The hos they wanna fuck,
50 Cent boomed over the sound system. I was presented with a sticker of a woman’s hip to knee region clad in garters and fishnets above the words, “ASK ME: If I know where my G-spot is.” (I am strangely shy about discussing the topography of my vagina with strangers, so I declined to wear the sticker as instructed by the woman in pigtails at the door.)

Gallagher, a stunning thirty-year-old with long chestnut hair and the physique of a short model, and Kramer, who wore punky clothes and a wary expression as she surveyed her party, have adopted the women’s movement’s early policy on admissions to anti-rape speak-outs: Men pay double and have to be accompanied by a woman. That did not seem to hurt the male attendance at B’lo. The room was packed with women wearing extremely revealing clothing or just lingerie, and young men in jeans and button-down shirts who couldn’t believe their luck.

A blonde in a white fur jacket over a pink lace bra sucked a lollipop while she waited for her $11 vodka tonic at the bar. A fellow in his early thirties wearing a suit with no tie asked her, “Have you ever had a threesome?”

“What?”
she said. Then she realized that he was only reading off the
ASK ME
sticker she had plastered on her right breast. “Sorry,” she said. “Yeah, I’ve had like four.”

At around eleven, a troop of CAKE dancers got on the stage in the center of the huge room. They wore thigh-high patent leather boots, fishnets, and satin bra and panty sets the colors of cotton candy and clear skies.

At first, they shimmied onstage like garden variety lusty club-goers. But then a visiting crew from Showtime turned on their cameras and when the lights hit the dancers they started humping each other as if possessed. A blonde woman with improbably large breasts immediately bent over and a dancer with a souped-up Mohawk got behind her and started grinding her crotch against the other woman’s rear end.

Many, many men formed a pack around the stage and most pumped their fists in the air to the beat of the music and the humping.

“The girls are much hotter here than at the last party,” a mousy young woman in a gray skirt-suit told her friend, who was in similar straight-from-work attire.

“You think? Look at that one,” she said, pointing at Mohawk. “She’s basically flat!”

A twenty-five-year-old assistant with lovely green eyes and an upswept ponytail was looking back and forth between the dancers onstage and her ex-boyfriend, who was having a smile-filled conversation with a sleek woman in a black bra. “What should I do?” she said. “Should I go over there? Should I go home?”

The next day, I called her at her office at around one o’clock. (She was so hung over I could almost smell the alcohol through the phone.) “He went home with that girl,” she said. “I ended up staying really late. My friend and I were in the back room and we got really drunk and kind of hooked up with like seven people. Mostly girls. The guys just watched. Uck.”

 

M
any of the conflicts between the women’s liberation movement and the sexual revolution and within the women’s movement itself were left unresolved thirty years ago. What we are seeing today is the residue of that confusion. CAKE is an example of the strange way people are ignoring the contradictions of the past, pretending they never existed, and putting various, conflicting ideologies together to form one incoherent brand of raunch feminism.

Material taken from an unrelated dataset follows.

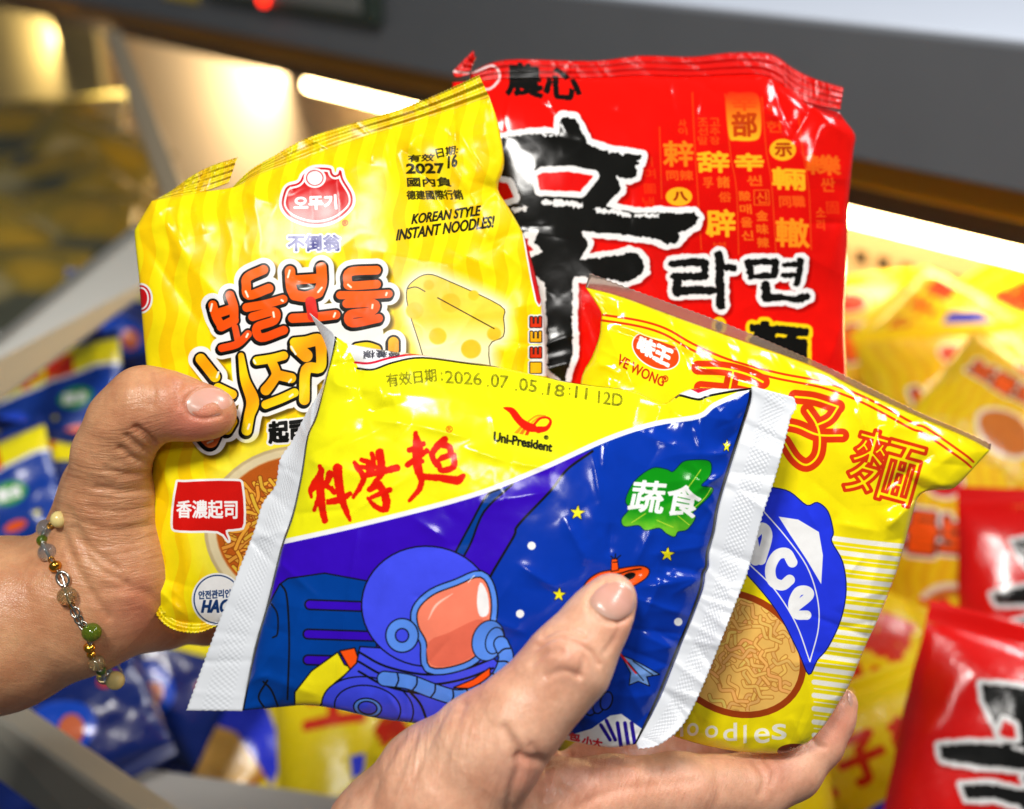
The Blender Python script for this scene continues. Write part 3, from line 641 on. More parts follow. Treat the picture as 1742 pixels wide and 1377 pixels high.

Some of this is motivated by a kind of generational rebellion. Embracing raunch so casually is a way for young women to thumb our noses at the intense fervor of second-wave feminists (which both Kramer and Gallagher’s mothers were). Nobody wants to turn into their mother. Certainly, this generation can afford to be less militant than Susan Brownmiller’s compatriots because the world is now a different place. In their book
Manifesta: Young Women, Feminism, and the Future
(2000), Jennifer Baumgardner and Gloria Steinem’s former assistant Amy Richards tell us they are different from their “serious sisters of the sixties and seventies” because they live in a time when the “feminist movement has such a firm and organic toehold in women’s lives.”

But raunch feminism is not
only
a rebellion. It is also a garbled attempt at continuing the work of the women’s movement. “Whether it’s volunteering at a women’s shelter, attending an all women’s college or a speak-out for Take Back the Night, or dancing at a strip club,” write Baumgardner and Richards, “whenever women are gathered together there is great potential for individual women, and even the location itself, to become radicalized.” They don’t explain what “radicalized” means to them, so we are left to wonder if it is their way of saying “enlightened” or “sexually charged” or if to them those are the same things. In this new formulation of raunch feminism, stripping is as valuable to elevating womankind as gaining an education or supporting rape victims. Throwing a party where women grind against each other in their underwear while fully-clothed men watch them is suddenly part of the same project as marching on Washington for reproductive rights. According to Baumgardner and Richards, “watching TV shows
(Xena! Buffy!)
can…contain feminism in action”—just as CAKE bills their parties as “feminism in action.” Based on these examples, it would seem raunch feminism in action is pretty easy to achieve: The basic requirements are hot girls and small garments.